WHAT THIS TASK INVOLVES: Could the lines from the start of the data through the line with "WHITEM = plain('white_print', lin(120, 116, 122), 0.6)" be set down exactly, with no pictures among them?

PROVIDED DATA:
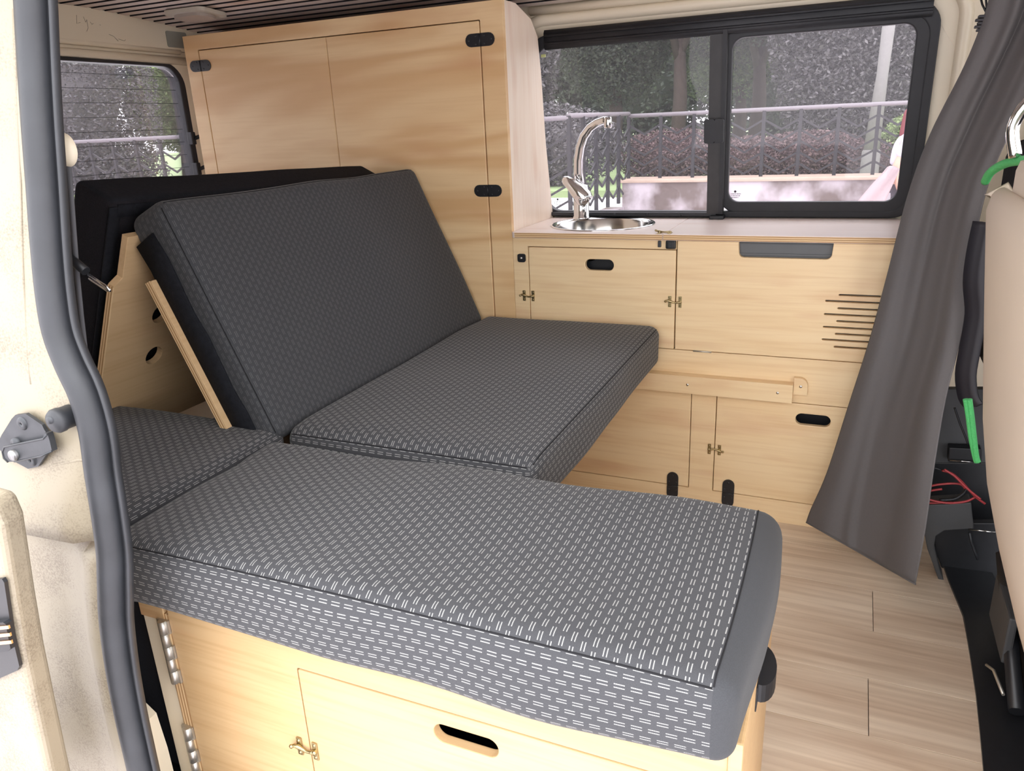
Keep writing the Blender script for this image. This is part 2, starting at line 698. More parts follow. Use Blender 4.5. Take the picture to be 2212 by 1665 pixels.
REDW = plain('red_wire', lin(160, 52, 56), 0.4, var=0.1)
SLATM = wood('ceiling_slat_wood', lin(222, 208, 198), lin(212, 196, 184), lin(198, 180, 168), 'x', flame=0.35, seed=22.0, rough=0.6)
GREYPAD = plain('grey_foam_pad', lin(150, 150, 140), 0.8, var=0.05)
RUST = plain('rusty_dirt', lin(150, 120, 98), 0.9, var=0.3, nscale=60)
GLASS = glass('tinted_window_glass', (0.875, 0.86, 0.88, 1), 0.05, (0.76, 0.74, 0.79, 1))
GLASSR = glass('tinted_rear_glass', (0.80, 0.785, 0.81, 1), 0.05, (0.76, 0.74, 0.79, 1))
CLEAR = glass('clear_plastic', (0.9, 0.9, 0.9, 1), 0.10, (0.9, 0.9, 0.9, 1))
WHITEM = plain('white_print', lin(120, 116, 122), 0.6)


def vinyl():
    m, N, L, B = new_mat('vinyl_plank')
    tc = N.new('ShaderNodeTexCoord')
    oi = N.new('ShaderNodeObjectInfo')
    mp = N.new('ShaderNodeMapping')
    mp.inputs['Scale'].default_value = (3, 70, 1)
    L.new(tc.outputs['Object'], mp.inputs['Vector'])
    cb = N.new('ShaderNodeCombineXYZ')
    mm = N.new('ShaderNodeMath')
    mm.operation = 'MULTIPLY'
    mm.inputs[1].default_value = 40
    L.new(oi.outputs['Random'], mm.inputs[0])
    L.new(mm.outputs[0], cb.inputs[0])
    L.new(mm.outputs[0], cb.inputs[2])
    L.new(cb.outputs[0], mp.inputs['Location'])
    n1 = N.new('ShaderNodeTexNoise')
    n1.inputs['Scale'].default_value = 1.0
    n1.inputs['Detail'].default_value = 5
    n1.inputs['Distortion'].default_value = 0.4
    L.new(mp.outputs[0], n1.inputs['Vector'])
    mp2 = N.new('ShaderNodeMapping')
    mp2.inputs['Scale'].default_value = (2.5, 12, 1)
    L.new(tc.outputs['Object'], mp2.inputs['Vector'])
    L.new(cb.outputs[0], mp2.inputs['Location'])
    n2 = N.new('ShaderNodeTexNoise')
    n2.inputs['Scale'].default_value = 1.0
    n2.inputs['Detail'].default_value = 3
    L.new(mp2.outputs[0], n2.inputs['Vector'])
    cr = N.new('ShaderNodeValToRGB')
    e = cr.color_ramp.elements
    e[0].position = 0.3
    e[0].color = lin(188, 164, 138)
    e[1].position = 0.68
    e[1].color = lin(240, 224, 202)
    L.new(n1.outputs['Fac'], cr.inputs[0])
    cr2 = N.new('ShaderNodeValToRGB')
    e = cr2.color_ramp.elements
    e[0].position = 0.3
    e[0].color = lin(196, 170, 146)
    e[1].position = 0.7
    e[1].color = lin(238, 222, 200)
    L.new(n2.outputs['Fac'], cr2.inputs[0])
    mx = N.new('ShaderNodeMix')
    mx.data_type = 'RGBA'
    mx.inputs[0].default_value = 0.5
    L.new(cr.outputs[0], mx.inputs[6])
    L.new(cr2.outputs[0], mx.inputs[7])
    L.new(mx.outputs[2], B.inputs['Base Color'])
    B.inputs['Roughness'].default_value = 0.42
    bp = N.new('ShaderNodeBump')
    bp.inputs['Strength'].default_value = 0.2
    bp.inputs['Distance'].default_value = 0.001
    L.new(n1.outputs['Fac'], bp.inputs['Height'])
    L.new(bp.outputs['Normal'], B.inputs['Normal'])
    return m


VINYL = vinyl()
FELT = plain('black_felt', (0.006, 0.006, 0.007), 0.95)


def struct(o):
    o['kind'] = 'structure'
    return o


# ================================================================== van shell
GY = 1.957          # galley / tall cabinet front plane
XR = -2.05          # inside of the tailgate


def ceil_z(y):
    return 1.43 - 0.085 * (y - 1.4) ** 2


# floor with planks
floor = struct(MB().box((-2.0, 0.60, -0.03), (0.33, 2.30, -0.005)).build('floor', BLACK))
rows = [(1.699, 1.857, [0.45]), (1.541, 1.699, [-0.30, 0.123]), (1.382, 1.541, [-0.08 - 0.35, 0.42]),
        (1.223, 1.382, [-0.55, 0.112]), (1.064, 1.223, [-0.2]), (0.905, 1.064, [0.05]), (1.857, 2.015, [-0.4, 0.2]),
        (0.746, 0.905, [-0.3]), (2.015, 2.17, [-0.1])]
for (y0, y1, js) in rows:
    xs = [-0.95] + [j for j in js if -0.95 < j < 0.3] + [0.302]
    for a, b in zip(xs[:-1], xs[1:]):
        MB().box((a + 0.0006, y0 + 0.0005, -0.005), (b - 0.0006, y1 - 0.0005, 0.0), 0.0008).build('plank', VINYL, floor)

# ceiling: dark headliner with wooden slats
prof = [(y, ceil_z(y) + 0.012) for y in [0.66 + 0.06 * k for k in range(27)]]
poly = prof + [(2.26, 1.50), (0.62, 1.50)]
ceil = struct(MB().prism([(a, b) for a, b in poly], lambda a, b, t: Vector((-2.12 + t * 3.4, a, b))).build('ceiling', FELT))
y = 0.72
while y < 2.21:
    y2 = y + 0.0275
    z1, z2 = ceil_z(y), ceil_z(y2)
    mb = MB().prism([(y, z1), (y2, z2), (y2, z2 + 0.011), (y, z1 + 0.011)], lambda a, b, t: Vector((XR + 0.005 + t * 2.33, a, b)))
    me = mb.data('slat')
    me.materials.append(FELT)
    me.materials.append(SLATM)
    for p in me.polygons:
        if p.normal.z < -0.9:
            p.material_index = 1
    link('slat', me, None, ceil)
    y += 0.0432

# dome lamp on the ceiling
dl = thing('dome_lamp', 'cream oval dome lamp on the slatted ceiling', 'lamp', (-1.80, 1.87, 1.40))
MB().prism(rrect(-1.875, 1.815, -1.725, 1.925, 0.02), lambda a, b, t: Vector((a, b, ceil_z(b) - 0.004 - 0.010 * t))).build('base', plain('cream_plastic', lin(200, 192, 176), 0.4, var=0.03), dl)
MB().prism(rrect(-1.865, 1.83, -1.745, 1.91, 0.035), lambda a, b, t: Vector((a, b, ceil_z(b) - 0.012 - 0.010 * t))).build('lens', plain('frosted_lens', lin(172, 160, 150), 0.3, var=0.03), dl)


# far (left-hand) side wall with the window opening; leans inwards at the top
def wy(z):
    return 2.300 - 0.11 * (z - 0.78) if z > 0.78 else 2.300


def wallpt(off):
    return lambda a, b, c: Vector((a, wy(b) + off - c, b))


WO = rrect(-0.90, 0.785, 0.146, 1.288, 0.055, 8)      # opening
upper = [(-2.05, 0.55), (0.62, 0.55), (0.62, 1.395), (-2.05, 1.395)]
wall_far = struct(link('wall_far', plate_mesh('wall_far', upper, [WO], 0.03, wallpt(0.022), 0.001), CREAM))
struct(MB().box((-2.05, 2.30, -0.03), (0.62, 2.34, 0.56)).build('wall_far_lower', CREAM))
# pressed bead round the window and groove of the pillar
bead = rrect(-0.95, 0.70, 0.205, 1.338, 0.085, 10)
MB().tube([Vector((a, wy(b) + 0.010, b)) for a, b in bead], 0.017, 10, closed=True).build('pressed_bead', CREAM, wall_far)
MB().tube([Vector((0.285, wy(z) + 0.006, z)) for z in (0.6, 0.8, 1.0, 1.2, 1.3, 1.38)], 0.014, 10).build('pillar_ridge', CREAM, wall_far)
MB().tube([Vector((x, wy(1.36) - 0.004, 1.362)) for x in (-0.9, -0.5, 0.0, 0.4)], 0.012, 8).build('roof_rail', CREAM, wall_far)

# window 1: sliding galley window
win = thing('window_1', 'black framed two-pane sliding window above the galley worktop', 'window', (-0.37, 2.30, 0.785))
del win['category']
struct(win)


def wfr(name, x0, z0, x1, z1, w, r, off, depth, mat, rin=None, par=win, wz=None):
    """rounded frame ring on the leaning wall"""
    wz = wz or (w, w, w, w)     # left, right, bottom, top
    inner = rrect(x0 + wz[0], z0 + wz[2], x1 - wz[1], z1 - wz[3], rin if rin else max(r - w, 0.01), 8)
    return link(name, plate_mesh(name, rrect(x0, z0, x1, z1, r, 8), [inner], depth, wallpt(off), 0.003), mat, par)


wfr('rubber_frame', -0.908, 0.778, 0.152, 1.296, 0.02, 0.06, -0.004, 0.03, RUBF, 0.05, wz=(0.02, 0.022, 0.018, 0.03))
wfr('sliding_frame', -0.352, 0.792, 0.134, 1.275, 0.02, 0.045, -0.006, 0.022, RUBF, 0.03, wz=(0.022, 0.032, 0.030, 0.028))
# top running track, with ribs
MB().sweep([Vector((x, wy(1.28) - 0.020, 1.282)) for x in (-0.853, -0.4, 0.13)],
           [(-0.022, -0.006), (0.022, -0.006), (0.026, 0.008), (0.018, 0.014), (-0.018, 0.014), (-0.026, 0.008)], (0, 0, 1)).build('upper_track', RUBF, win)
MB().tube([Vector((x, wy(1.26) - 0.036, 1.272)) for x in (-0.85, 0.13)], 0.004, 6).build('track_rib', RUBF, win)
MB().tube([Vector((x, wy(1.29) - 0.036, 1.292)) for x in (-0.85, 0.13)], 0.004, 6).build('track_rib', RUBF, win)
MB().box((-0.88, 2.268, 0.782), (-0.36, 2.285, 0.793), 0.002).build('lower_track', RUBF, win)
for x in (-0.66, -0.56, -0.46):
    MB().lathe([(0.0, 0.002), (0.004, 0.002), (0.004, 0)], (x, 2.268, 0.788), 'y', 8).build('track_screw', DARKST, win)
MB().prism([(-0.386, 0.79), (-0.340, 0.79), (-0.340, 1.268), (-0.386, 1.268)],
           lambda a, b, t: Vector((a, wy(b) - 0.032 + 0.018 * t, b))).build('middle_bar', ALU, win)
MB().prism([(-0.352, 0.79), (-0.341, 0.79), (-0.341, 1.268), (-0.352, 1.268)],
           lambda a, b, t: Vector((a, wy(b) - 0.038 + 0.01 * t, b))).build('bar_lip', RUBF, win)
for k, (a0, a1) in enumerate(((-0.394, -0.366), (-0.366, -0.342))):
    MB().prism(rrect(a0, 0.985, a1, 1.048, 0.006), lambda a, b, t: Vector((a, wy(b) - 0.052 + 0.02 * t, b))).build('window_catch', RUBF, win)
MB().box((-0.375, 2.245, 0.776), (-0.335, 2.285, 0.787), 0.003).build('bar_foot', BLACK, win)
link('pane', plate_mesh('pane', rrect(-0.892, 0.79, -0.36, 1.27, 0.045, 8), [], 0.004, wallpt(0.004), 0.0005), GLASS, win)
link('pane', plate_mesh('pane', rrect(-0.345, 0.80, 0.12, 1.262, 0.03, 8), [], 0.004, wallpt(0.0), 0.0005), GLASS, win)
# maker's print in the lower corner of each pane: a round mark over three short lines
for (x, z) in ((-0.858, 0.812), (-0.318, 0.832)):
    mb = MB()
    mb.prism(circle(x + 0.006, z + 0.018, 0.0035, 12), lambda a, b, t: Vector((a, wy(b) - 0.003 - 0.0003 * t, b)))
    for r in range(3):
        xx = x - 0.006
        while xx < x + 0.020 - 0.002 * r:
            w = random.choice((0.0012, 0.002, 0.003))
            mb.prism([(xx, z + 0.010 - 0.005 * r), (xx + w, z + 0.010 - 0.005 * r), (xx + w, z + 0.0125 - 0.005 * r), (xx, z + 0.0125 - 0.005 * r)],
                     lambda a, b, t: Vector((a, wy(b) - 0.003 - 0.0003 * t, b)))
            xx += w + 0.0012
    mb.build('glass_print', plain('print_grey', lin(90, 86, 92), 0.6), win)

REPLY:
Keep writing the Blender script for this image. This is part 2, starting at line 698. More parts follow. Use Blender 4.5. Take the picture to be 2212 by 1665 pixels.
REDW = plain('red_wire', lin(160, 52, 56), 0.4, var=0.1)
SLATM = wood('ceiling_slat_wood', lin(222, 208, 198), lin(212, 196, 184), lin(198, 180, 168), 'x', flame=0.35, seed=22.0, rough=0.6)
GREYPAD = plain('grey_foam_pad', lin(150, 150, 140), 0.8, var=0.05)
RUST = plain('rusty_dirt', lin(150, 120, 98), 0.9, var=0.3, nscale=60)
GLASS = glass('tinted_window_glass', (0.875, 0.86, 0.88, 1), 0.05, (0.76, 0.74, 0.79, 1))
GLASSR = glass('tinted_rear_glass', (0.80, 0.785, 0.81, 1), 0.05, (0.76, 0.74, 0.79, 1))
CLEAR = glass('clear_plastic', (0.9, 0.9, 0.9, 1), 0.10, (0.9, 0.9, 0.9, 1))
WHITEM = plain('white_print', lin(120, 116, 122), 0.6)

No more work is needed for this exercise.